Комфортные выборы и у нижегородского Глеба Никитина, и у магаданского Сергея Носова, и у чукотского Романа Копина. Это не говоря про А. Моора, А. Усса, С. Цивилева и др.
 
Напрашивается третий критерий – результат. Он слагается из двух показателей, а именно а) явки, б) собственно результата губернатора или врио. Дать оценку мы сможем только 10 сентября.
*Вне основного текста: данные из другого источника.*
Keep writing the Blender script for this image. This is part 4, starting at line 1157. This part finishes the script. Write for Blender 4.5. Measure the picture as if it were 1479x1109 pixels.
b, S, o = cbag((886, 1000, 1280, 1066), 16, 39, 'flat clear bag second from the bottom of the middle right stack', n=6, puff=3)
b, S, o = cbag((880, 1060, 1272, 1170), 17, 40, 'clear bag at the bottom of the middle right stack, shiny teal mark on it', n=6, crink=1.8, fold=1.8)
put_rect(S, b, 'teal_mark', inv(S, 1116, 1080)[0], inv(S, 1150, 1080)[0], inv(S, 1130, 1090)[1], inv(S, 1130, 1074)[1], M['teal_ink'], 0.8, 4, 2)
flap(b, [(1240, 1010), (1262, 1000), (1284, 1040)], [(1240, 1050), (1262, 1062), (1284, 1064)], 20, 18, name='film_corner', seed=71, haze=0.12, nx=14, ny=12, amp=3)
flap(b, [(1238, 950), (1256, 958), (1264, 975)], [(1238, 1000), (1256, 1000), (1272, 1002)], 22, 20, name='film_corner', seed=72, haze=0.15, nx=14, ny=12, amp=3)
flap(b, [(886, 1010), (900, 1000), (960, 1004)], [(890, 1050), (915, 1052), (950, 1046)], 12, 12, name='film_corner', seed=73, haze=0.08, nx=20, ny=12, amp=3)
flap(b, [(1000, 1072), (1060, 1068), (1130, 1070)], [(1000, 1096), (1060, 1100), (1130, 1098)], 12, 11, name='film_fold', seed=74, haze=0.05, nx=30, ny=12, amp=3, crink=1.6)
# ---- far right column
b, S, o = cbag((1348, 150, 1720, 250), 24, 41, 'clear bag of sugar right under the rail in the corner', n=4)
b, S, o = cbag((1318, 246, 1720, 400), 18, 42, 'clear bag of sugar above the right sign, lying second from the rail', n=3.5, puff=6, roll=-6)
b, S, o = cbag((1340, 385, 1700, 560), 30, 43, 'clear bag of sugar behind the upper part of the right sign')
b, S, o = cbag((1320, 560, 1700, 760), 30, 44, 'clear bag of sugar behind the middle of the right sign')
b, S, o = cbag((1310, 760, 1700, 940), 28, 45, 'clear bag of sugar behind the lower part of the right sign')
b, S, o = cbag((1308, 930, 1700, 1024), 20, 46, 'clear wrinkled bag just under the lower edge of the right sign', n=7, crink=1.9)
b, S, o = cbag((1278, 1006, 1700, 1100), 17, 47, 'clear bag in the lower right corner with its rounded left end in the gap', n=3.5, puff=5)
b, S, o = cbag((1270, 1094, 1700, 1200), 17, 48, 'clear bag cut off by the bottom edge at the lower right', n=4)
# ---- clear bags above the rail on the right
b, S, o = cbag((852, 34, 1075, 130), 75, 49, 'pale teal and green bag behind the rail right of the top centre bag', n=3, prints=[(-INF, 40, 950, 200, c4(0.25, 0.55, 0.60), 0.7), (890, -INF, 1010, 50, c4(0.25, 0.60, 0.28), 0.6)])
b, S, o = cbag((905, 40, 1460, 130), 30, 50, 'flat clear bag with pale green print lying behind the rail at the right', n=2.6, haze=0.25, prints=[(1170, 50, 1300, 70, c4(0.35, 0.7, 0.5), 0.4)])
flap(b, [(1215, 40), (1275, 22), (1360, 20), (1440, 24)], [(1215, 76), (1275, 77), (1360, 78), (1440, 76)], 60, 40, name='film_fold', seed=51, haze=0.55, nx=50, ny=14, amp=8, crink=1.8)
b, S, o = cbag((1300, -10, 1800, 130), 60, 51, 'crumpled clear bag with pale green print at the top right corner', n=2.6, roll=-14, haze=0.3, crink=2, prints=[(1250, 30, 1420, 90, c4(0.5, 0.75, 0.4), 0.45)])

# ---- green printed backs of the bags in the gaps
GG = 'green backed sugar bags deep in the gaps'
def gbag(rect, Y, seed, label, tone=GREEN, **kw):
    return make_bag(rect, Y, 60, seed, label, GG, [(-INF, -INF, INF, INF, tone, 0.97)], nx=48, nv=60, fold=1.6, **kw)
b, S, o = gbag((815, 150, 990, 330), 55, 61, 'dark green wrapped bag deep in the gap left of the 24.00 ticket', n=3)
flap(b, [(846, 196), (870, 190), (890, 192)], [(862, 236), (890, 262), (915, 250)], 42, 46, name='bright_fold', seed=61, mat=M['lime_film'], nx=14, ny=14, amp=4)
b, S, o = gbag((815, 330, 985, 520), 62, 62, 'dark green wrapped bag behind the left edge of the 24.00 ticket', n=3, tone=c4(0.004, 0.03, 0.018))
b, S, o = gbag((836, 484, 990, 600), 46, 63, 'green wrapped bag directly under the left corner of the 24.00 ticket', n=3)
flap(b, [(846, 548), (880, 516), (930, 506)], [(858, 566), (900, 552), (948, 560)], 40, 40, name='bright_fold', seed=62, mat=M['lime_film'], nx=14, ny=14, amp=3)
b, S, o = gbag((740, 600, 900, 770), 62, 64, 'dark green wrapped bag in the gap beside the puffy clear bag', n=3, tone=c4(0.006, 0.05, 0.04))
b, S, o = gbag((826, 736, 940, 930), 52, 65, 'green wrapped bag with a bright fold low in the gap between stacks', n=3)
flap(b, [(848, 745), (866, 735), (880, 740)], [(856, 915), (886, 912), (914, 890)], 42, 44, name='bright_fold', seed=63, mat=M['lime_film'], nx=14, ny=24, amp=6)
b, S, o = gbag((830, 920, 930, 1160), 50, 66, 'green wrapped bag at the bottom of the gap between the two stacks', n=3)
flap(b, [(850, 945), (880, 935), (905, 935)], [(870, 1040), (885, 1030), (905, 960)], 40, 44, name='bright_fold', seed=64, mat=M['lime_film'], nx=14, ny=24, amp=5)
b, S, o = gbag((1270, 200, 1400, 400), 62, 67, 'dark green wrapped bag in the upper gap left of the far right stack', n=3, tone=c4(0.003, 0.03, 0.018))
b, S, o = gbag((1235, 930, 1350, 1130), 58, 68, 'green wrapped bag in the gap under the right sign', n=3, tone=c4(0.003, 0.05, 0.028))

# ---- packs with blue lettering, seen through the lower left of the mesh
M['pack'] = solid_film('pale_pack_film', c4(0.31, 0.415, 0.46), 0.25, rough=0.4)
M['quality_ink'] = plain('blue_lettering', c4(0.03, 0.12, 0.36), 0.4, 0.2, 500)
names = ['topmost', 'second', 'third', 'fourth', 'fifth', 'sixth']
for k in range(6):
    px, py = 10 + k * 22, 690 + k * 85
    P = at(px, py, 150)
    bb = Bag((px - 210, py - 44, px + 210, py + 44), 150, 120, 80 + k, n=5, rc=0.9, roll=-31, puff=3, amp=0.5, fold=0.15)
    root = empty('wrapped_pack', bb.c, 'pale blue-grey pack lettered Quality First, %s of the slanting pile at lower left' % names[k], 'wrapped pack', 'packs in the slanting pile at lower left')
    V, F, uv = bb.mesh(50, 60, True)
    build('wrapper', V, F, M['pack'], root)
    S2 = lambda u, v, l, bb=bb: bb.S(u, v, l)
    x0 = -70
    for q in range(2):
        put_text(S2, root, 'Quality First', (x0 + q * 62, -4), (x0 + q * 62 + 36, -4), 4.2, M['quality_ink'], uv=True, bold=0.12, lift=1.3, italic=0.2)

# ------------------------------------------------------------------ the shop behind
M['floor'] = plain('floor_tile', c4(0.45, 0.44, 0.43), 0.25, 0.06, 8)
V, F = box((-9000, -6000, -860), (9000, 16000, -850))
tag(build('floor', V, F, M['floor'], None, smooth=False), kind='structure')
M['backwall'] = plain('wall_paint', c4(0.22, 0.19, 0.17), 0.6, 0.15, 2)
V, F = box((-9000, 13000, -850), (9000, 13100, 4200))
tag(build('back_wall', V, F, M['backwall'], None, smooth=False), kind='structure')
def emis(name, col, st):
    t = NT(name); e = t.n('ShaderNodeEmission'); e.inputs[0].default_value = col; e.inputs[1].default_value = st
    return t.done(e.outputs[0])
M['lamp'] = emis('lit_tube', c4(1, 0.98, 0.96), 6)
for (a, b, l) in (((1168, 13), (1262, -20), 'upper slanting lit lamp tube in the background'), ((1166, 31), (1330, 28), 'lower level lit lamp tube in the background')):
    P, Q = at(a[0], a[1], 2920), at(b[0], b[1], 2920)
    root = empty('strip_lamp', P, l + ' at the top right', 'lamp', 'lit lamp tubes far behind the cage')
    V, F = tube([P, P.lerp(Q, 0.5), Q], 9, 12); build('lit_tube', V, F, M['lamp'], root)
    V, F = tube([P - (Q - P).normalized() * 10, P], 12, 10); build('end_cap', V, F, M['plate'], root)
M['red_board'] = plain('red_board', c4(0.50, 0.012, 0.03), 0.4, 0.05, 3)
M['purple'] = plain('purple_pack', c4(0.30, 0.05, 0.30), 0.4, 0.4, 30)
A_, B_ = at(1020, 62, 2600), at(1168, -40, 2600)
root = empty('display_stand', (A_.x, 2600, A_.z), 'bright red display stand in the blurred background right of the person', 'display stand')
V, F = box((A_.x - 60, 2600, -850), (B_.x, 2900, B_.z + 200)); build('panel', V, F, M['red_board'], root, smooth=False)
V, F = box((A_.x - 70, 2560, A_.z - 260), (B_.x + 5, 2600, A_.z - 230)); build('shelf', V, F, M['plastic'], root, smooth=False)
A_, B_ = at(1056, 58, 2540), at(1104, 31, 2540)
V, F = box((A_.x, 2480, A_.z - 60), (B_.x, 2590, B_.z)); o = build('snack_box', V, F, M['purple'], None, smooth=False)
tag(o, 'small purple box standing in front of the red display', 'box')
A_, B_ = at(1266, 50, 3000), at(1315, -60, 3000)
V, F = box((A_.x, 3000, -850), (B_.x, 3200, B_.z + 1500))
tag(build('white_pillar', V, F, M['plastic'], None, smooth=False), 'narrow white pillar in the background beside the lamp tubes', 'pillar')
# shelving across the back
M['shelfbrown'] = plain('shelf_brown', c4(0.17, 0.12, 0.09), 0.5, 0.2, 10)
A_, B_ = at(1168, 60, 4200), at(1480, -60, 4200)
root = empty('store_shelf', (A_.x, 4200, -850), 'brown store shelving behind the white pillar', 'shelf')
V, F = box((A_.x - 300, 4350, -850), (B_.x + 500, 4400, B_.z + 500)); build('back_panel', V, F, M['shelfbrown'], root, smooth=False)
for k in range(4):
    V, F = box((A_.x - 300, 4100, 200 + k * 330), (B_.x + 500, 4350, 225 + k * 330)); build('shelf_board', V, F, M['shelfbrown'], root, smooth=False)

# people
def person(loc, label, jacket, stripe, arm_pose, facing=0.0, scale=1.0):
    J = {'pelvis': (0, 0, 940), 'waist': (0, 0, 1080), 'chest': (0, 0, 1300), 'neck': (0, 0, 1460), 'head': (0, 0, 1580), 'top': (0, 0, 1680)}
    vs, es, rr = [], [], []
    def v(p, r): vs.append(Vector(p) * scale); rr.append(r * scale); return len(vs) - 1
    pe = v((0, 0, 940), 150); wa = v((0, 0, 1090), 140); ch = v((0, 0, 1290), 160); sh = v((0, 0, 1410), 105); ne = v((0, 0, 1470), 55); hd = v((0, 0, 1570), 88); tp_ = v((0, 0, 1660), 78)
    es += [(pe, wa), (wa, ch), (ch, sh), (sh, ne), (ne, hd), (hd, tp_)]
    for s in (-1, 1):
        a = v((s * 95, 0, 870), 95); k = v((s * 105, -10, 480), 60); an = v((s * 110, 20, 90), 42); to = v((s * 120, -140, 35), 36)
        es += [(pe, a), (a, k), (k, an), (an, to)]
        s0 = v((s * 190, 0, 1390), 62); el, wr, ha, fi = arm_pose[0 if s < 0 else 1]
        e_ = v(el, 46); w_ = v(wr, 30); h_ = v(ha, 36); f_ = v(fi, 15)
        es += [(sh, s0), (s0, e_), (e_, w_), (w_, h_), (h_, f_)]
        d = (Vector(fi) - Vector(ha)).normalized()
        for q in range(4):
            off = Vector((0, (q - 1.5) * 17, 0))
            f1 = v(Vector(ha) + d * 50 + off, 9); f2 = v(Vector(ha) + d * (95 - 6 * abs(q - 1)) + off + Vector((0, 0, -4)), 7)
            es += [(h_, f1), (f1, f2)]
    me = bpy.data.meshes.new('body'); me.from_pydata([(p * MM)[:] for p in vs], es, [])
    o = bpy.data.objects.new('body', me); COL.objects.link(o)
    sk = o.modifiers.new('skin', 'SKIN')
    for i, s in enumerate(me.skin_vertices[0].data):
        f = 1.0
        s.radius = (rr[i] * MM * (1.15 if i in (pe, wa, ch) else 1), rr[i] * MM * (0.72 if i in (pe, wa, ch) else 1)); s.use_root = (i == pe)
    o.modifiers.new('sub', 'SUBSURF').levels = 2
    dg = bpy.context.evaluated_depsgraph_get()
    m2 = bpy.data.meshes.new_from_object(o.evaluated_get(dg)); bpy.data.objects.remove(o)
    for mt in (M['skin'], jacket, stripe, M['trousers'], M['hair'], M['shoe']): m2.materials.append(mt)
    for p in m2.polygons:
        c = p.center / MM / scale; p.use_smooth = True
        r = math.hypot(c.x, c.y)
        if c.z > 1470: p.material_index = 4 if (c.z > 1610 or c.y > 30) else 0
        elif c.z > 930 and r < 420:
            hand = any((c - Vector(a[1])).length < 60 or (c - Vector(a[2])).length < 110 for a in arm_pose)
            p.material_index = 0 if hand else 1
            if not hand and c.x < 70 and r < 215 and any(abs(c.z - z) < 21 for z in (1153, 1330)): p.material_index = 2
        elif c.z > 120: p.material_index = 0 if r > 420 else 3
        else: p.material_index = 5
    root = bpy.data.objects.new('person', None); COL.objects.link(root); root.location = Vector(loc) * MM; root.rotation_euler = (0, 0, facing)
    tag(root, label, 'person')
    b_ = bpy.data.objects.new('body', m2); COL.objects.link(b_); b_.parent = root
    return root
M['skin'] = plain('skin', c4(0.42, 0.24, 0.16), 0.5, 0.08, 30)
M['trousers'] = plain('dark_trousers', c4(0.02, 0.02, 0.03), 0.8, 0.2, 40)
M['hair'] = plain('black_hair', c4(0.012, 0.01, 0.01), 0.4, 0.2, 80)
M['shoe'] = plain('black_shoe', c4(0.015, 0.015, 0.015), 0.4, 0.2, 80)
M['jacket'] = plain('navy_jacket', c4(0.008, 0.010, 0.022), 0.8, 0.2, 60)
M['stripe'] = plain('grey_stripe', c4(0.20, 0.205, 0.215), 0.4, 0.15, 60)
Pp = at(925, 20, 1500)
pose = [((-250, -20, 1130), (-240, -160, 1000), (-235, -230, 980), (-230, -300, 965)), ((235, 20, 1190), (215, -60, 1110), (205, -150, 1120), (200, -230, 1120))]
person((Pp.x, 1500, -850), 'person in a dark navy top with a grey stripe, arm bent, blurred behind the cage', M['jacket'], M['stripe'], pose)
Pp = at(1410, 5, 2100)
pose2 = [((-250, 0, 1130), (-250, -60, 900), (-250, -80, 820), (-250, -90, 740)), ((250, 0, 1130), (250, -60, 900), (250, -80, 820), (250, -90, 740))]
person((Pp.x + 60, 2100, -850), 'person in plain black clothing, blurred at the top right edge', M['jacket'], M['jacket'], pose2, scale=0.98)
Поэтому пока ограничимся несколькими замечаниями.
 
Конечно, нет никакой нужды увлекаться максимизацией результата. 90-процентные рекорды в современных реалиях вызывают скорее недоумение, а не восхищение.
 
Главам, переизбирающимся на вторые или третьи сроки, необходимо получить цифры не ниже предыдущих, поскольку явное снижение может быть и скорее всего будет проинтерпретировано как неодобрение его работы избирателями, ухудшение социального самочувствия в регионе и, соответственно, стимулирует разнообразные интриги и пересуды насчет перспектив ротации.
 
Какая победа убедительнее – с высоким результатом при невысокой явке или с оптимальным результатом (60-70%) при средней явке? Ответ неочевиден, поскольку в обоих случаях можно получить больше «живых» голосов. Важно лишь понимать, что абсолютные цифры объективно важнее процентных особенно для губернаторов, повторно участвующих в выборах.